Scene modeling code data:
<<<<
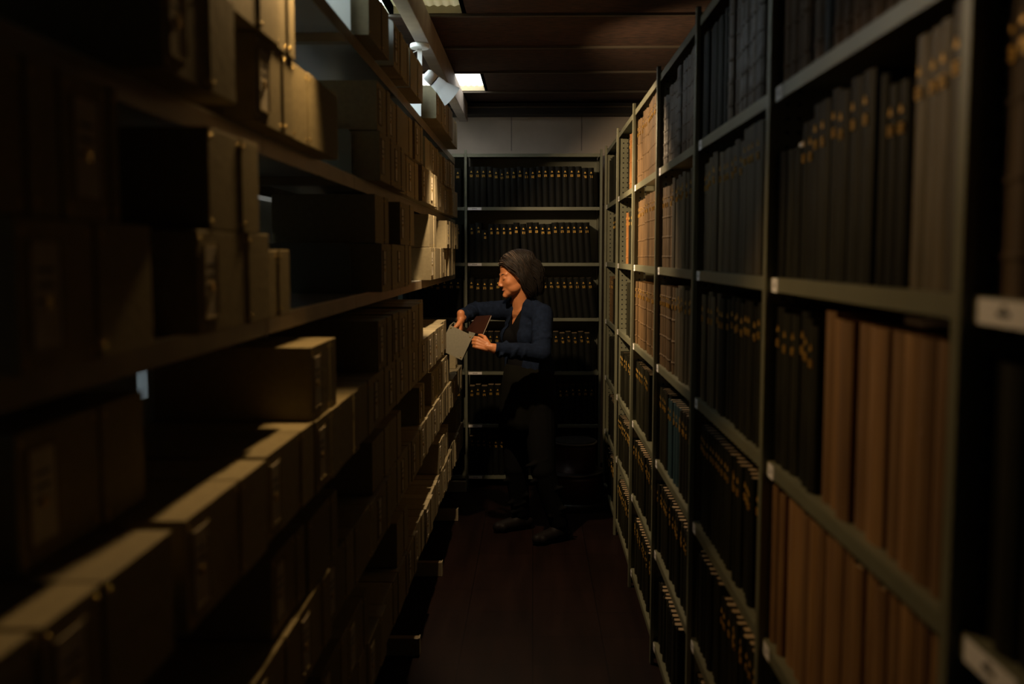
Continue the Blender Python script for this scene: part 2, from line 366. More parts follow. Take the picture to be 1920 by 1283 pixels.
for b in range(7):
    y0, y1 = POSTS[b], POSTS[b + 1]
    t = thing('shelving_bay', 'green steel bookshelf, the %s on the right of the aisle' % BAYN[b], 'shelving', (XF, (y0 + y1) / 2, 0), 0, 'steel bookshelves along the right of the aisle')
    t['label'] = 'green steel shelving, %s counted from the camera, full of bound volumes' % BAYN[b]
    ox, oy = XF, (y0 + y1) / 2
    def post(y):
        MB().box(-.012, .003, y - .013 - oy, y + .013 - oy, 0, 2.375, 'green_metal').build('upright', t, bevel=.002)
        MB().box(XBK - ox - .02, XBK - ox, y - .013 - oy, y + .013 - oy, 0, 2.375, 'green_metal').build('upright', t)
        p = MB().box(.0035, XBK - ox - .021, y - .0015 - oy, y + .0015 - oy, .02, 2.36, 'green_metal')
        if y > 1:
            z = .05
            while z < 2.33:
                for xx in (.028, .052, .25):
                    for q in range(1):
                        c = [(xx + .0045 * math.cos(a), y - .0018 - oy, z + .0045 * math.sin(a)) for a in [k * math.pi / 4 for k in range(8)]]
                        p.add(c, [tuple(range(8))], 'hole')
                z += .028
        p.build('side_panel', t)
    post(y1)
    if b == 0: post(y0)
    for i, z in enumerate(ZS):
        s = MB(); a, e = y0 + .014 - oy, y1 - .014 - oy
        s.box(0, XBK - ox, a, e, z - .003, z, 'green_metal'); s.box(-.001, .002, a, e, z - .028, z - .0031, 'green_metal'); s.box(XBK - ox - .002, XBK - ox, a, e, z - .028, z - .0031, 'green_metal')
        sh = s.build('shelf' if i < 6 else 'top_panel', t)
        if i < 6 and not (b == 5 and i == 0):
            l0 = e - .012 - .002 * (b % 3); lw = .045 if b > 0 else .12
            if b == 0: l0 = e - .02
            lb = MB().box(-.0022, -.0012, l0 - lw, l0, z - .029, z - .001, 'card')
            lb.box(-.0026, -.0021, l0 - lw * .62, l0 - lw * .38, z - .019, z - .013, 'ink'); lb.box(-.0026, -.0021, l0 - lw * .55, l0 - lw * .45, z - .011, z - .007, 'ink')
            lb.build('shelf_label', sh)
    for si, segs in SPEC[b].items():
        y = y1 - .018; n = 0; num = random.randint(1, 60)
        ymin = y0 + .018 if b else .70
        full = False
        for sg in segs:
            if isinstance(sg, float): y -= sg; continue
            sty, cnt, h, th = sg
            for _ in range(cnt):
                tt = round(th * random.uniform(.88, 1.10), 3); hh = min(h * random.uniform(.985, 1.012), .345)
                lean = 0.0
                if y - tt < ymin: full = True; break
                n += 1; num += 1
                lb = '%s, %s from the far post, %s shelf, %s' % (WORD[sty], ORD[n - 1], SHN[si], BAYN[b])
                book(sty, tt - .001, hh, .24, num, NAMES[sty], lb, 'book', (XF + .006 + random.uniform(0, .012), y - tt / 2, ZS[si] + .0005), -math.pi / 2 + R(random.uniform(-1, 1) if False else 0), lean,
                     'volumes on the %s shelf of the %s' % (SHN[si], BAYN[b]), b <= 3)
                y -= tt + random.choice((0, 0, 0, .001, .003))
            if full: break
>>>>
<<<<
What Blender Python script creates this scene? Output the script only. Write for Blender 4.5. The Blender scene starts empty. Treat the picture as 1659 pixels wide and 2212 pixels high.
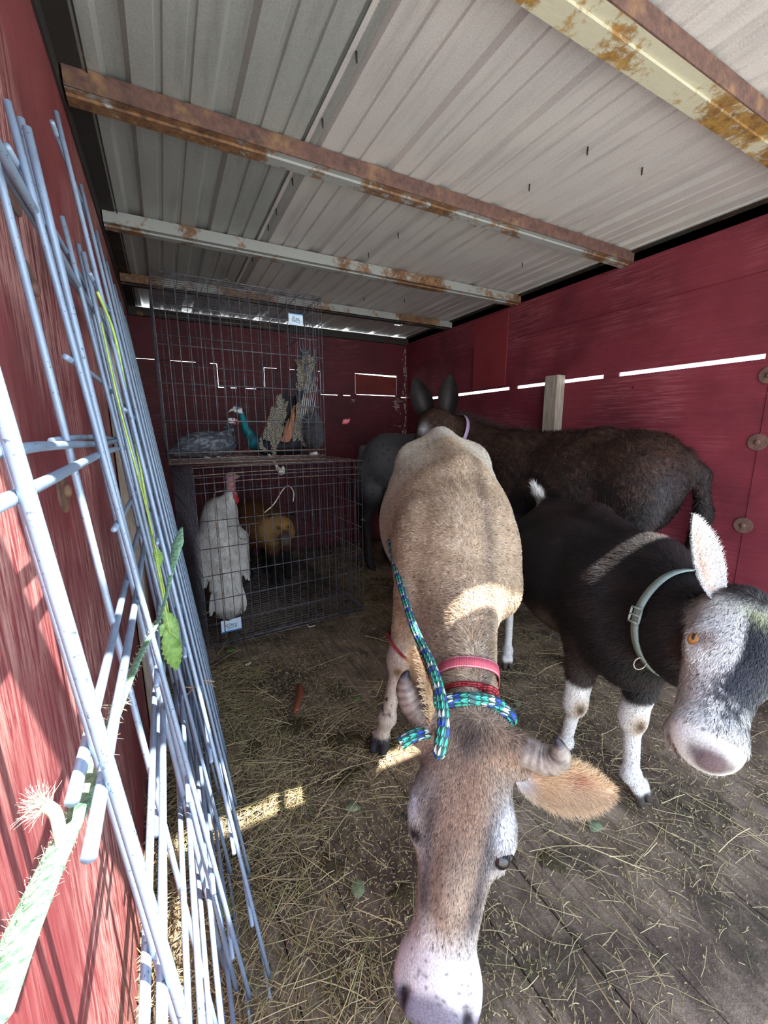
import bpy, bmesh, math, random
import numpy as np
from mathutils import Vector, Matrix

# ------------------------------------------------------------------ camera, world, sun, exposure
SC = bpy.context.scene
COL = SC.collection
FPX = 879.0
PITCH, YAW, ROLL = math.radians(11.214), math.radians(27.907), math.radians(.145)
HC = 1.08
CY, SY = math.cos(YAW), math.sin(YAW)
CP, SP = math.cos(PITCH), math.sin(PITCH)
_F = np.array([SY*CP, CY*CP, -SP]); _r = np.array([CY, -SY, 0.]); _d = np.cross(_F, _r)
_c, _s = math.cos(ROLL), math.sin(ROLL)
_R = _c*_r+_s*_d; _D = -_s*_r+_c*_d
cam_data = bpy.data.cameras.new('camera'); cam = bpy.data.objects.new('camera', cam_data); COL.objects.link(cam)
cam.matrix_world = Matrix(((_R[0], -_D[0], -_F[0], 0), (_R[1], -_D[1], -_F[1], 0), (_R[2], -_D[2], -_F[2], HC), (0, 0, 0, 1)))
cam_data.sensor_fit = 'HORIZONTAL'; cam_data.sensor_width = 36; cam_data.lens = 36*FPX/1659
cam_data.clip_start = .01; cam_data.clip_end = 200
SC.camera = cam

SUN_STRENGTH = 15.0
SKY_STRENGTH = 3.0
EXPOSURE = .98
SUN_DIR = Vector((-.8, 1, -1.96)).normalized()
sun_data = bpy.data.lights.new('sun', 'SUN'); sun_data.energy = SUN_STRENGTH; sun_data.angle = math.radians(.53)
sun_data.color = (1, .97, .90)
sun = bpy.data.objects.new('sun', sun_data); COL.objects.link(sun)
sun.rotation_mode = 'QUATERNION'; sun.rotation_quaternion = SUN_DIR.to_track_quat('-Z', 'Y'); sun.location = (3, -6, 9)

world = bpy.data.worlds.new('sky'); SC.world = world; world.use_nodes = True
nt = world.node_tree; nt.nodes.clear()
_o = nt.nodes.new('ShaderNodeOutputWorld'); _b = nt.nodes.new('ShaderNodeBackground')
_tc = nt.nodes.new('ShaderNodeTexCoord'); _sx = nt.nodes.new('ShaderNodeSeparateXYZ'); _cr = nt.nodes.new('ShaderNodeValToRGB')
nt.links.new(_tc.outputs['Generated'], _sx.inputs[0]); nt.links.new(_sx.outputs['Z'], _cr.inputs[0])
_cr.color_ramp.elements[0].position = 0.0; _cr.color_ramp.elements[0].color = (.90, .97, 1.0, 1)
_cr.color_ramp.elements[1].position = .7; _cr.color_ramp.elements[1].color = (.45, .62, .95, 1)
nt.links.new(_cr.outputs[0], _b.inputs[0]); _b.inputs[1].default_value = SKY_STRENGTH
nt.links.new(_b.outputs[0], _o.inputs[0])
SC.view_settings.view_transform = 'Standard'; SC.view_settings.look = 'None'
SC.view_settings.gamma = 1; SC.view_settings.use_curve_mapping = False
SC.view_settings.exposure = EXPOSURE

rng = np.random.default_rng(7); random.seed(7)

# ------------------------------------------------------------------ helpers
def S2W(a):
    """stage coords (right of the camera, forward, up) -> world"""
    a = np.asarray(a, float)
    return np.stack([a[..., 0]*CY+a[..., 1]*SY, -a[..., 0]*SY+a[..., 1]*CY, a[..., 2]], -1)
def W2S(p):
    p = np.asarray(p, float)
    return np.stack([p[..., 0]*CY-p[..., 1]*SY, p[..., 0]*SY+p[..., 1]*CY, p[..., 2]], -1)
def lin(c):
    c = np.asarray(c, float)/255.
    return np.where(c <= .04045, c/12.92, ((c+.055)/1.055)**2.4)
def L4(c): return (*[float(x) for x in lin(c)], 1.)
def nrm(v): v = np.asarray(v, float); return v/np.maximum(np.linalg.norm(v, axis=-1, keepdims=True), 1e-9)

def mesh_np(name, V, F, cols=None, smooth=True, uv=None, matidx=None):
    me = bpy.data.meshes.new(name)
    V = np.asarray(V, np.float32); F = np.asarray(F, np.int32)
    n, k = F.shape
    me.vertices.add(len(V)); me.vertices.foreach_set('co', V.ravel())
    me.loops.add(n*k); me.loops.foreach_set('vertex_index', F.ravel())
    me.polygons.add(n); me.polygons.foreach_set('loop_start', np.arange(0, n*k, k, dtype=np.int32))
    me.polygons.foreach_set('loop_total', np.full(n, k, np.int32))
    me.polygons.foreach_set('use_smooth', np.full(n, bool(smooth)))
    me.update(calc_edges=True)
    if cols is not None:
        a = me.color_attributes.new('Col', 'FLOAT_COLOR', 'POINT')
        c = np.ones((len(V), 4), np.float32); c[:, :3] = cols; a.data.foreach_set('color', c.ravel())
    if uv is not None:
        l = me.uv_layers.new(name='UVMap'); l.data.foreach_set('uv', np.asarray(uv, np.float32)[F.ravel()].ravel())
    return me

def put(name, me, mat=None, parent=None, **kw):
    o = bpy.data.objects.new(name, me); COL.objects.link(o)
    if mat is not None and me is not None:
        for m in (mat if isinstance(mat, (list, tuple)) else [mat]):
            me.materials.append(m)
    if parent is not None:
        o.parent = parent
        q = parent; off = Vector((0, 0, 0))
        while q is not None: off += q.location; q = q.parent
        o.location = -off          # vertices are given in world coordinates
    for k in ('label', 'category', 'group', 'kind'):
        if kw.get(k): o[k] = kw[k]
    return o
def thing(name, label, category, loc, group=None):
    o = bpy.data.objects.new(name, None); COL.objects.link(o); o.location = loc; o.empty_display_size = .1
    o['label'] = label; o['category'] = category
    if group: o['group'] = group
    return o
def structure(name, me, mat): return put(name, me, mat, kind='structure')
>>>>
▸ GIVEN TASK: In the material above, find each line that contains the word "from", and select it.

▸ WRITTEN REPLY:
Continue the Blender Python script for this scene: part 2, from line 366. More parts follow. Take the picture to be 1920 by 1283 pixels.
    t['label'] = 'green steel shelving, %s counted from the camera, full of bound volumes' % BAYN[b]
                lb = '%s, %s from the far post, %s shelf, %s' % (WORD[sty], ORD[n - 1], SHN[si], BAYN[b])
from mathutils import Vector, Matrix